24/10/2025
*🕯️ 🕯️ Police Life and the Pressure Cooker — A Message to My Police Family and Their Loved Ones*
I often tell my colleagues, friends, and family that a police officer’s life is like a pressure cooker. Both work and act in the same way — holding everything in, taking pressure every single day, until one day they burst.
Please, for God’s sake — save this pressure cooker before it explodes.
Lower the heat. Come again and again to check the pressure.
Help release it, or remove it from the cooking pot and the fire before it’s too late
No, this was never supposed to be like this.
We had just returned from Kashmir.
I cannot accept this. Why am I not in Pakistan?
Why did you pull the trigger? Who will take care of your daughter now?
Every night, you used to tell me her stories.
You were so deeply attached to her.
You should have spoken to me, brother.
I told you many times — whatever the issue, come and speak up.
He was my junior — my SP, part of our team.
I am writing this in pain and emotion.
I am sorry — sorry for his daughter who has lost her father.
I wish I was there.
To all my brothers in uniform — please, don’t do this.
Don’t let stress and pressure end your story.
Think of your children, your daughters — who will care for them?
They will never get their fathers back.
Who will drop them to school?
We are not horses.
How long will people keep making us run like this — morning till night, night till morning?
We take care of our area, our police station, crime control, and law and order.
We never get rest.
We don’t get leave.
And when we ask for it, we feel ashamed.
To our families — please understand, police work is not like a bank job or a school job.

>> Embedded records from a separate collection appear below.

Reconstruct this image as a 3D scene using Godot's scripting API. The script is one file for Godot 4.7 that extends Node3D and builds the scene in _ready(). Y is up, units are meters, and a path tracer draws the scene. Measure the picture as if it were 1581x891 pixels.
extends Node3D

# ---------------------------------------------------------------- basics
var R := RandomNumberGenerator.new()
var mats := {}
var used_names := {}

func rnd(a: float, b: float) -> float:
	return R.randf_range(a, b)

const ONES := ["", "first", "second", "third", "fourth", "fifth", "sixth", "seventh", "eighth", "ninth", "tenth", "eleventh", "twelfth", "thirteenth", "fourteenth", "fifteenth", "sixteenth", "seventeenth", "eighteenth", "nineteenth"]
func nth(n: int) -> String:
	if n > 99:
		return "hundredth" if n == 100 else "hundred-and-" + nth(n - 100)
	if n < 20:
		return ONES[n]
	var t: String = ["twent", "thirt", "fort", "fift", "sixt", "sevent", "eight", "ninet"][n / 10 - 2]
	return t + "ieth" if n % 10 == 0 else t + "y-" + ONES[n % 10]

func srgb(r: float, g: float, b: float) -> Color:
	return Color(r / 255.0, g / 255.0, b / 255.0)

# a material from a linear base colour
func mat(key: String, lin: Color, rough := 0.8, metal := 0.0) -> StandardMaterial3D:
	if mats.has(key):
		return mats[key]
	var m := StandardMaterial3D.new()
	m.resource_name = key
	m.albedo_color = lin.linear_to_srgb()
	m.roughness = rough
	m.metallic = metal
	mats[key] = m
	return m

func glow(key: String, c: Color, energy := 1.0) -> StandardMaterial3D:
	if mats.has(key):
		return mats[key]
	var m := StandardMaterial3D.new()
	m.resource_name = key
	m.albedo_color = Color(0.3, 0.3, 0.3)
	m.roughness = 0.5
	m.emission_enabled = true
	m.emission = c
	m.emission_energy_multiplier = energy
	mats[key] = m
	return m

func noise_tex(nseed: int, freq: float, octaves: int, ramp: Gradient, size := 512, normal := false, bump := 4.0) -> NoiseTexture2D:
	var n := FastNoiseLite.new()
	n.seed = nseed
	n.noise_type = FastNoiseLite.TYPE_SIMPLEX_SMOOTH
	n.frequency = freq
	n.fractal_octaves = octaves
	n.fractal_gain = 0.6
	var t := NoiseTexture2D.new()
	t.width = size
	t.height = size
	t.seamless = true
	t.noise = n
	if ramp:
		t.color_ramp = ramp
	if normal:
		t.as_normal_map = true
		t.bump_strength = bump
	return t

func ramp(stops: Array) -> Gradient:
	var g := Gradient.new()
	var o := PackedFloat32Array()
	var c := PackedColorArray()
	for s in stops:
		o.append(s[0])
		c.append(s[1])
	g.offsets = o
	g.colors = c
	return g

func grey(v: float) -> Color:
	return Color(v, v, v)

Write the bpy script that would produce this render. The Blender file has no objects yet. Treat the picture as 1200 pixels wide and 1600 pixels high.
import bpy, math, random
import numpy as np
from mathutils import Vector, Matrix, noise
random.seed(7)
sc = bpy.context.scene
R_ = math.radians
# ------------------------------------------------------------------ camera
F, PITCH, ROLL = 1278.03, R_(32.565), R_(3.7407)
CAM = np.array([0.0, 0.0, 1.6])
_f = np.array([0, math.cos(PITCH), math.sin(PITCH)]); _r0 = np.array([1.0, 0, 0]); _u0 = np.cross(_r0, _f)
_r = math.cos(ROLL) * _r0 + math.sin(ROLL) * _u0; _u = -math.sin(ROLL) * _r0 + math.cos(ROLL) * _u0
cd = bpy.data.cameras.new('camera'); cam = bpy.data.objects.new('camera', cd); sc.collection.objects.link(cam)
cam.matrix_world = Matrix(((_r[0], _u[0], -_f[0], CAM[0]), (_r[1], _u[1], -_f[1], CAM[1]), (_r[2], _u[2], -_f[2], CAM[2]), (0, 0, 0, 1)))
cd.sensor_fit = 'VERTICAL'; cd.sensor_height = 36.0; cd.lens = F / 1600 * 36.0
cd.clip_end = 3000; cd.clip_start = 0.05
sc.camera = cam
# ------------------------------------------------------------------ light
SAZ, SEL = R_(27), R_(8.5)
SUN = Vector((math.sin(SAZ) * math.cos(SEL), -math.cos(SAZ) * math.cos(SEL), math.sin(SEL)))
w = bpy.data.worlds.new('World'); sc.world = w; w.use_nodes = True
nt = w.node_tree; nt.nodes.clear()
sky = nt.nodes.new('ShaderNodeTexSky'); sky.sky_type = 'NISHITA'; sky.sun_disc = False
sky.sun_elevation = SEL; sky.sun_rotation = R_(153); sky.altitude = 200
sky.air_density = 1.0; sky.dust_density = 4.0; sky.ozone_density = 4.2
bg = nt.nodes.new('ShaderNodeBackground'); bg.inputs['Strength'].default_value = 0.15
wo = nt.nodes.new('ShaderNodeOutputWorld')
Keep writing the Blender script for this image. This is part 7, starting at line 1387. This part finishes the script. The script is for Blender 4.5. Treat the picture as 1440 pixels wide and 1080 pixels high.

He is like a racehorse who starts running in the morning and keeps running till the next morning.
Have you ever asked your husband, son, or brother:
“Why are you so quiet tonight?”
“Why aren’t you talking much?”
“Why aren’t you playing with the kids?”
Have we ever tried to read their faces —
to know what is happening inside them?
Do we know the current status of that pressure cooker — how much time is left before it explodes?
Have we ever tried to feed them lovingly, with care, from the heart?
He is not emotionless.
He can be hurt too.
Please — take care of your police men.
Don’t leave them alone.
For God’s sake, they need their families.
Love them. Listen to them.
Even if they are irritated or silent — ask, care, and stand with them.
I am sorry — Beti, Bhabi, Ammi, Abu, Behen, Bhai —
we couldn’t save our Adeel Akbar, PSP (46th CTP, CE-2017).
We all are like this, from Karachi to Khyber —
the same uniform, the same struggle, the same pain.